═══ Listed records

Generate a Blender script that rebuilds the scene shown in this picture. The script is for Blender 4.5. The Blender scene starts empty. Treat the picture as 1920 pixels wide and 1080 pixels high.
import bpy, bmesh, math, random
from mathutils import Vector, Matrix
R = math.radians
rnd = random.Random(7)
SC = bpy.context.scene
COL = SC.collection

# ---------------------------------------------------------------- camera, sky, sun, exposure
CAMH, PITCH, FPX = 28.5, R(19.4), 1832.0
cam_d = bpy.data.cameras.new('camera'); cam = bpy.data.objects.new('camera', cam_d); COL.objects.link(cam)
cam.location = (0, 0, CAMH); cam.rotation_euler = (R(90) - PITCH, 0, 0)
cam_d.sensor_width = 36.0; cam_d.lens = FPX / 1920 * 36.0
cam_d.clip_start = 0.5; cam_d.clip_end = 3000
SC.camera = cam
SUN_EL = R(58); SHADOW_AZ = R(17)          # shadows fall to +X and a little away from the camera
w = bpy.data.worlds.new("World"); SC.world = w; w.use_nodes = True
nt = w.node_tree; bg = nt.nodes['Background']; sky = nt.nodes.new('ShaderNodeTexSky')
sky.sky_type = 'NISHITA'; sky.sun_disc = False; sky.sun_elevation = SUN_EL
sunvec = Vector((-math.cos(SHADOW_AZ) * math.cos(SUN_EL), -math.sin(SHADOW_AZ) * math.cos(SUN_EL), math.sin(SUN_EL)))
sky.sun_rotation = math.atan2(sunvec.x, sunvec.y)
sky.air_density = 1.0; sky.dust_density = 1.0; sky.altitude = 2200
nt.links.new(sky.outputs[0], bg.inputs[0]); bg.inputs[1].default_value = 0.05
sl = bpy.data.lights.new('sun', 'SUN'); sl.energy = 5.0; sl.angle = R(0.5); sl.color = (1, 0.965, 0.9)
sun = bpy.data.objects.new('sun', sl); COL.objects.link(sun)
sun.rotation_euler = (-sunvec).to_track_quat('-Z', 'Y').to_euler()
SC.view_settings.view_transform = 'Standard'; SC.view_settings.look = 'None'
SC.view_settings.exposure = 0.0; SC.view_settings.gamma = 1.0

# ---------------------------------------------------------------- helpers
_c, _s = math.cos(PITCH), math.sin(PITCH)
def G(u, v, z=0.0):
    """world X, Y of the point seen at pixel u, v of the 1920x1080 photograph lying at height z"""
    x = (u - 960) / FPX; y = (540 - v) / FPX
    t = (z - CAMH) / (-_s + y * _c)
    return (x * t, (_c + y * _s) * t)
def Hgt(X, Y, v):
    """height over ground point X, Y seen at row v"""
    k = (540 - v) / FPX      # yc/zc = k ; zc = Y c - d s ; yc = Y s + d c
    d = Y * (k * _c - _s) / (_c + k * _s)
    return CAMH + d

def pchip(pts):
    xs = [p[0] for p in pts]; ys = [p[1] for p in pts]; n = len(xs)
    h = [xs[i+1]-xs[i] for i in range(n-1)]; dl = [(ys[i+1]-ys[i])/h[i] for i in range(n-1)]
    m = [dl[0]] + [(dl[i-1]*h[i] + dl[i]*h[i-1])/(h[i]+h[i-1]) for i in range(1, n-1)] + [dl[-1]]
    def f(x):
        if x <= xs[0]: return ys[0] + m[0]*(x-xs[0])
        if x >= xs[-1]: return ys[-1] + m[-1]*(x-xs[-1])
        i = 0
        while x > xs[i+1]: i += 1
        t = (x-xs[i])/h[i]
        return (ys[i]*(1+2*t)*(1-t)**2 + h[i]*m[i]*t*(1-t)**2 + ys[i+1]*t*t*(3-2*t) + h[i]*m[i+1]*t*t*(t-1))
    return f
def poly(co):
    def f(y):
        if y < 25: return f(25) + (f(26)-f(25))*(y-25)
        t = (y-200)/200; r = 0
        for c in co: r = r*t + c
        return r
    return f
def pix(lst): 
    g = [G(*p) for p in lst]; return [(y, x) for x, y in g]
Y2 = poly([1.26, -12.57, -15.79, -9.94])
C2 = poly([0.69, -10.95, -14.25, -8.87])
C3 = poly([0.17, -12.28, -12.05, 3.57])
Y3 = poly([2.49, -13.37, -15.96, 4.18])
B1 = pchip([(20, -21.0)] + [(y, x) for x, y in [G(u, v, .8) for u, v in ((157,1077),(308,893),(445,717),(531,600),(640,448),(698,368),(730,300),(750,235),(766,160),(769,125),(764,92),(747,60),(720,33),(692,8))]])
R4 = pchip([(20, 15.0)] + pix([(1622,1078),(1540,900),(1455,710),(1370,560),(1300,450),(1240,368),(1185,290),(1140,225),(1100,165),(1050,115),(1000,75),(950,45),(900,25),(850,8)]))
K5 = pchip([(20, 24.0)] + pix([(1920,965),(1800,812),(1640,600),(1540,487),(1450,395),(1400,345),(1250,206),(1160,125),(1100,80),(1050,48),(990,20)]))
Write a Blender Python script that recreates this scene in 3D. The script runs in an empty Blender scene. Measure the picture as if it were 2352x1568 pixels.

══════

▸ Stated exercise:
Without changing a word, restate the whole listing.

▸ Written answer:
Generate a Blender script that rebuilds the scene shown in this picture. The script is for Blender 4.5. The Blender scene starts empty. Treat the picture as 1920 pixels wide and 1080 pixels high.
import bpy, bmesh, math, random
from mathutils import Vector, Matrix
R = math.radians
rnd = random.Random(7)
SC = bpy.context.scene
COL = SC.collection

# ---------------------------------------------------------------- camera, sky, sun, exposure
CAMH, PITCH, FPX = 28.5, R(19.4), 1832.0
cam_d = bpy.data.cameras.new('camera'); cam = bpy.data.objects.new('camera', cam_d); COL.objects.link(cam)
cam.location = (0, 0, CAMH); cam.rotation_euler = (R(90) - PITCH, 0, 0)
cam_d.sensor_width = 36.0; cam_d.lens = FPX / 1920 * 36.0
cam_d.clip_start = 0.5; cam_d.clip_end = 3000
SC.camera = cam
SUN_EL = R(58); SHADOW_AZ = R(17)          # shadows fall to +X and a little away from the camera
w = bpy.data.worlds.new("World"); SC.world = w; w.use_nodes = True
nt = w.node_tree; bg = nt.nodes['Background']; sky = nt.nodes.new('ShaderNodeTexSky')
sky.sky_type = 'NISHITA'; sky.sun_disc = False; sky.sun_elevation = SUN_EL
sunvec = Vector((-math.cos(SHADOW_AZ) * math.cos(SUN_EL), -math.sin(SHADOW_AZ) * math.cos(SUN_EL), math.sin(SUN_EL)))
sky.sun_rotation = math.atan2(sunvec.x, sunvec.y)
sky.air_density = 1.0; sky.dust_density = 1.0; sky.altitude = 2200
nt.links.new(sky.outputs[0], bg.inputs[0]); bg.inputs[1].default_value = 0.05
sl = bpy.data.lights.new('sun', 'SUN'); sl.energy = 5.0; sl.angle = R(0.5); sl.color = (1, 0.965, 0.9)
sun = bpy.data.objects.new('sun', sl); COL.objects.link(sun)
sun.rotation_euler = (-sunvec).to_track_quat('-Z', 'Y').to_euler()
SC.view_settings.view_transform = 'Standard'; SC.view_settings.look = 'None'
SC.view_settings.exposure = 0.0; SC.view_settings.gamma = 1.0

# ---------------------------------------------------------------- helpers
_c, _s = math.cos(PITCH), math.sin(PITCH)
def G(u, v, z=0.0):
    """world X, Y of the point seen at pixel u, v of the 1920x1080 photograph lying at height z"""
    x = (u - 960) / FPX; y = (540 - v) / FPX
    t = (z - CAMH) / (-_s + y * _c)
    return (x * t, (_c + y * _s) * t)
def Hgt(X, Y, v):
    """height over ground point X, Y seen at row v"""
    k = (540 - v) / FPX      # yc/zc = k ; zc = Y c - d s ; yc = Y s + d c
    d = Y * (k * _c - _s) / (_c + k * _s)
    return CAMH + d

def pchip(pts):
    xs = [p[0] for p in pts]; ys = [p[1] for p in pts]; n = len(xs)
    h = [xs[i+1]-xs[i] for i in range(n-1)]; dl = [(ys[i+1]-ys[i])/h[i] for i in range(n-1)]
    m = [dl[0]] + [(dl[i-1]*h[i] + dl[i]*h[i-1])/(h[i]+h[i-1]) for i in range(1, n-1)] + [dl[-1]]
    def f(x):
        if x <= xs[0]: return ys[0] + m[0]*(x-xs[0])
        if x >= xs[-1]: return ys[-1] + m[-1]*(x-xs[-1])
        i = 0
        while x > xs[i+1]: i += 1
        t = (x-xs[i])/h[i]
        return (ys[i]*(1+2*t)*(1-t)**2 + h[i]*m[i]*t*(1-t)**2 + ys[i+1]*t*t*(3-2*t) + h[i]*m[i+1]*t*t*(t-1))
    return f
def poly(co):
    def f(y):
        if y < 25: return f(25) + (f(26)-f(25))*(y-25)
        t = (y-200)/200; r = 0
        for c in co: r = r*t + c
        return r
    return f
def pix(lst): 
    g = [G(*p) for p in lst]; return [(y, x) for x, y in g]
Y2 = poly([1.26, -12.57, -15.79, -9.94])
C2 = poly([0.69, -10.95, -14.25, -8.87])
C3 = poly([0.17, -12.28, -12.05, 3.57])
Y3 = poly([2.49, -13.37, -15.96, 4.18])
B1 = pchip([(20, -21.0)] + [(y, x) for x, y in [G(u, v, .8) for u, v in ((157,1077),(308,893),(445,717),(531,600),(640,448),(698,368),(730,300),(750,235),(766,160),(769,125),(764,92),(747,60),(720,33),(692,8))]])
R4 = pchip([(20, 15.0)] + pix([(1622,1078),(1540,900),(1455,710),(1370,560),(1300,450),(1240,368),(1185,290),(1140,225),(1100,165),(1050,115),(1000,75),(950,45),(900,25),(850,8)]))
K5 = pchip([(20, 24.0)] + pix([(1920,965),(1800,812),(1640,600),(1540,487),(1450,395),(1400,345),(1250,206),(1160,125),(1100,80),(1050,48),(990,20)]))
Write a Blender Python script that recreates this scene in 3D. The script runs in an empty Blender scene. Measure the picture as if it were 2352x1568 pixels.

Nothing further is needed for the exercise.